NASA’s Ames Research Center in Silicon Valley is doing its part to promote science, technology, engineering and math (STEM). Last week, it hosted six northern California community and technical college faculty members to enhance their preparation in these subjects by giving them real experiences of NASA’s space exploration technologies. Teachers toured Ames research facilities and laboratories, where they listened to scientists and engineers talk about their work and NASA’s missions.

As part of its commitment to STEM education, NASA’s Office of Education funded the NASA/California Space Grant Consortium Microcomputer and Robotics Internship Program, to foster education and training in programmable microcomputers, near-space ballooning, small satellites, autonomous ground robots and wearable sensor vests for sports and health monitoring. The two-year student internship program starts this summer, and strives to improve opportunities for 300 students at 12 state community colleges to further study STEM fields at the university level.

“Two years ago at an Annual White House Science Fair, President Barack Obama made training an army of new teachers to teach science, technology, engineering and math a national priority.
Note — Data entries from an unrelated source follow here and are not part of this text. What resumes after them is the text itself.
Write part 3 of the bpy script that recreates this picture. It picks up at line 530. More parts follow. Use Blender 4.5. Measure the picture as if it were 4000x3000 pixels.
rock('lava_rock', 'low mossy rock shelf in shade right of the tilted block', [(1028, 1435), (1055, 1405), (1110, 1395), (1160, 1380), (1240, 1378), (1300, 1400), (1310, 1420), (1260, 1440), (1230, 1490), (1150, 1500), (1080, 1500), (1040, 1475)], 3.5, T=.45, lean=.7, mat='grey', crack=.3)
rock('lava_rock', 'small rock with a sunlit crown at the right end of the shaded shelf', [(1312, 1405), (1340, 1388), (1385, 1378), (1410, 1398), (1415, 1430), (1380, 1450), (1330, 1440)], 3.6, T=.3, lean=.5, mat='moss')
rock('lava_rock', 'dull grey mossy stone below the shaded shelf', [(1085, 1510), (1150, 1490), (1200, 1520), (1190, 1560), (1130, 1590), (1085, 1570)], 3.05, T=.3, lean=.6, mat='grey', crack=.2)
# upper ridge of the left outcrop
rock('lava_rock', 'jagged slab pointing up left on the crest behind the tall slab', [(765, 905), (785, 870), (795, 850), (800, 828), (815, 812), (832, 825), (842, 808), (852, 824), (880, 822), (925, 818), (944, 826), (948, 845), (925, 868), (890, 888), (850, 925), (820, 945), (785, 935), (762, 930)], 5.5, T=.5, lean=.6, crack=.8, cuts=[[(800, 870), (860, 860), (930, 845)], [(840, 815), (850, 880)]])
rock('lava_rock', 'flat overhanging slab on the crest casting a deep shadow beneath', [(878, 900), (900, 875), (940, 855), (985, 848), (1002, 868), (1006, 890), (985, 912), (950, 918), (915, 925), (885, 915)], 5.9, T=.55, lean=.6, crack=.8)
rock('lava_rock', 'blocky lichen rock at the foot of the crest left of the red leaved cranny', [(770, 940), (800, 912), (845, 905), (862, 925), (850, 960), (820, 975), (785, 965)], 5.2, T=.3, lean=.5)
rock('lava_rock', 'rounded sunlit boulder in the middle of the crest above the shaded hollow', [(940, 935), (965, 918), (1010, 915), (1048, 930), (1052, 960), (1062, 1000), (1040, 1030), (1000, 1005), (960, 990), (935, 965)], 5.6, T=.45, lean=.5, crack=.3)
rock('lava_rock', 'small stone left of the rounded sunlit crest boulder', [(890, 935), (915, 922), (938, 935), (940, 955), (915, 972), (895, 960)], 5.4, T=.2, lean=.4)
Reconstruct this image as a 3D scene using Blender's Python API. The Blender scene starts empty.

This partnership with the California Space Grant Consortium will play a vital role in cultivating educators’ and students’ passion for STEM to enable our nation to reach new heights, reveal the unknown, and to benefit all humankind,” said Donald James, associate administrator for education at NASA Headquarters in Washington.

To motivate and excite the teachers, NASA hosts escorted them through unique research and technology development facilities. Organized by the Office of Education at Ames, teachers visited the Ames Visitor Center; the NASA Advanced Supercomputer facility, which features high-end computing technologies for modeling and simulation methods; the Generalized Nanosatellite Avionics Test-bed lab, and the new NASA Ames Learning Laboratory. Participants included six faculty members from Napa Valley, Contra Costa and Evergreen Valley Community Colleges.

“NASA excites students. We have a lot of students who want to connect with NASA,” said Jon Celesia, the head of the Physics, Astronomy, Engineering and Geology Department at Contra Costra Community College. “This tour introduced us to NASA technologies; things we’ve never seen before. Our students will benefit from our excitement of what we saw and experienced.”